Costume teams set creative tone for productions



Head costume designer for “Measure for Measure,” senior Summer Barnes, draws her ideas in a sketchbook before creating . This was Barnes’ first show without the aid of a professional costumer.

Jade Kwitkiwski, Arts Editor

Bright lights illuminate the young actors and actresses as they flit across the futuristic stage. Eloquent words of Shakespeare tumble off their tongues, captivating the room with words written hundreds of years ago. Now imagine that everyone on the stage, instaed of being adored with captivating details on their clothing, is wearing a plain, white t-shirt. With this absence of design choice, the story feels like it is missing something entirely.

Student costuming in the drama productions holds power in setting the tone and mood for the play through the decisions that have to be made for each piece. Through hours of diligent work and phases of creativity, the costume teams are what help make the shows come alive.

Head of costuming for this year’s Shakespeare production, “Measure for Measure,” senior Summer Barnes, described that in the past, there had been a professional adult costumer that came to help, but this year was the first year without one. This caused her to have much more responsibility.

“The cast of the Shakespeare show, recently, has been really big,” Barnes said. “There’s like 30 people. I think we have 60 costumes. With changes and people needing different things, in the beginning, it was overwhelming.”

Before creating any of the actual costumes, Barnes goes through phases of design back and forth with the director. She also works collaboratively with others in the cast who also aid her as “costume helpers.”

According to Barnes, 75 percent of her time is spent on planning the costumes and 25 percent is spent on the actual gathering of the costumes. The costumes are a mix of materials from the costume box, rented out costumes from other schools and pieces that they create and modify themselves.

Sophomore Maya van Overbeeke-Costello helped with costuming her freshman year for the show, “Peter and the Starcatcher.” According to van Overbeeke-Costello, the experience from last year has in some ways helped her in this year’s production.

“A lot of our costumes for the show come from the costume loft which is a room upstairs that’s just filled with costumes,” van Overbeeke-Costello said. “There’s a lot up there. So, now that I’ve had the experience from costuming last year, I know my way around the costume loft better and I’m also familiar with a lot of things.”

Van Overbeeke-Costello expressed that she prefers to be on stage, but also finds working behind the scenes just as rewarding. However, those who are not on stage, like the costume and light crews, often don’t receive as much credit as they should for their efforts, according to van Overbeeke-Costello.

I think that in theater, a lot of people focus on who has the most lines or who is right in the center of the stage, but they don’t realize how much goes into making all that happen. Everyone works so hard to make the show come together and a lot of them do it without the recognition.”

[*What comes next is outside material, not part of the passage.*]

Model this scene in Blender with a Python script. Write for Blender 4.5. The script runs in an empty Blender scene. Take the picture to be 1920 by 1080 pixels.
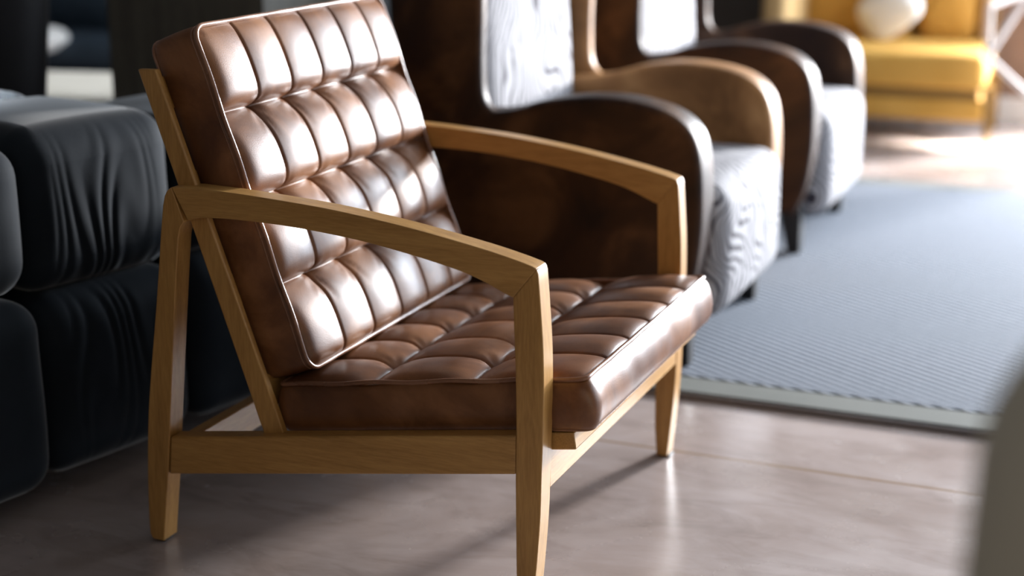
import bpy, bmesh, math, random
import numpy as np
from mathutils import Vector, Matrix
random.seed(4); np.random.seed(4)
S = bpy.context.scene
COL = S.collection

# ------------------------------------------------------------------ camera
cam_d = bpy.data.cameras.new('camera'); cam = bpy.data.objects.new('camera', cam_d); COL.objects.link(cam)
CAM = Vector((1.067, -2.2708, 1.0546)); YAW, PITCH = -0.39343, -0.26633
cam.location = CAM
cam.rotation_euler = (math.pi/2 + PITCH, 0, -YAW)
cam_d.sensor_width = 36; cam_d.lens = 2932.13/1920*36; cam_d.clip_start = .02; cam_d.clip_end = 60
cam_d.dof.use_dof = True; cam_d.dof.focus_distance = 2.28; cam_d.dof.aperture_fstop = 1.75
S.camera = cam

# ------------------------------------------------------------------ world, lights, exposure
W = bpy.data.worlds.new('world'); S.world = W; W.use_nodes = True
bg = W.node_tree.nodes['Background']; bg.inputs[0].default_value = (.72, .84, 1, 1); bg.inputs[1].default_value = .8

def area(name, loc, target, sx, sy, power, color, spread=math.pi):
    d = bpy.data.lights.new(name, 'AREA'); d.shape = 'RECTANGLE'; d.size = sx; d.size_y = sy
    d.energy = power; d.color = color; d.spread = spread
    o = bpy.data.objects.new(name, d); COL.objects.link(o); o.location = loc
    o.rotation_euler = (Vector(target)-Vector(loc)).to_track_quat('-Z', 'Y').to_euler()
    return o
area('low_sun_glow', (2.0, 5.6, 1.22), (0, 0, .35), .50, .34, 820, (1, .975, .96))
area('daylight_far_window', (2.05, 4.75, 1.40), (.9, 0, .6), 2.05, 2.1, 450, (.78, .88, 1))
area('daylight_side_window', (3.4, 2.3, 1.40), (0, 1.9, .5), 4.0, 2.0, 105, (.78, .88, 1))
area('low_sun_beam', (3.3, 3.87, .455), (.56, 3.87, 0), .18, .10, 9, (1, .95, .86), math.radians(2))
area('fill_left_room', (-1.9, 1.5, 2.68), (-1.95, 1.7, 0), 1.2, .9, 15, (.93, .96, 1), math.radians(60))  # added overhead fill for the dark left end
area('fill_sofa_top', (-1.12, -.10, 2.68), (-1.12, -.10, .62), .3, .3, 22, (1, .97, .92), math.radians(14))  # added narrow fill that lifts the sofa top, not a real opening
area('fill_behind_camera', (1.2, -4.6, 2.0), (0, 0, .4), 2.5, 1.4, 10, (1, .93, .84))  # added weak warm fill from the camera side, no window in that wall

S.view_settings.view_transform = 'Standard'; S.view_settings.look = 'None'
S.view_settings.gamma = 1; S.view_settings.use_curve_mapping = False
S.view_settings.exposure = 0.0
S.cycles.use_denoising = True
S.cycles.max_bounces = 8; S.cycles.diffuse_bounces = 4; S.cycles.glossy_bounces = 4
S.cycles.sample_clamp_indirect = 6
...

— Maya van Overbeeke-Costello, sophomore

“I think that in theater, a lot of people focus on who has the most lines or who is right in the center of the stage,” van Overbeeke-Costello said, ”But they don’t realize how much goes into making all that happen. Everyone works so hard to make the show come together and a lot of them do it without the recognition.”

Sophomore Dín Klein, who also helps Barnes with costumes, agreed with van Overbeeke-Costello, expressing that not everyone thinks of costume design when they’re watching the show.

“A lot of people will think the director is the most important part. But I think costumes are so important, and it really just brings the audiences’ mindset into this realistic setting,” Klein said.

Klein also explained that the road to creating the costumes was heavily influenced by the play’s setting: Tomorrow.

“We were trying to figure out how can we make this look more futuristic. What Summer did is she cut up in different ways, like some of them are just ripped to shreds,” Klein said. “There’s one with vertical pieces of fabric and it doesn’t even look like jeans anymore or just the seams of jeans. When we look at ourselves, we think we look weird, but it’s the future.”

According to Barnes, the aesthetic of the costumes is supposed to represent the near future, not hundreds of years from now. Typically, one would imagine robotic and metallic costumes, but that was not the case here.

“A lot of the stuff that we’re focusing on is the idea of pushing the trends that we have now,” Barnes said. “So for example, I looked at the ripped jeans that’s been recently. You know that one store that had plastic paneling in their jeans, something really weird like that. So I took that and I thought, well how could I extend that almost to the point of satire.”

Klein said that she finds helping the costume design process is rewarding because of the overall vision the group sees throughout the process of the costumes being created.

“We have an idea of what it could be. It definitely always changes based on what we can find,” Klein said. “So our ideas at the beginning versus what we actually come up with, it’s usually better and more than we ever could’ve imagined.”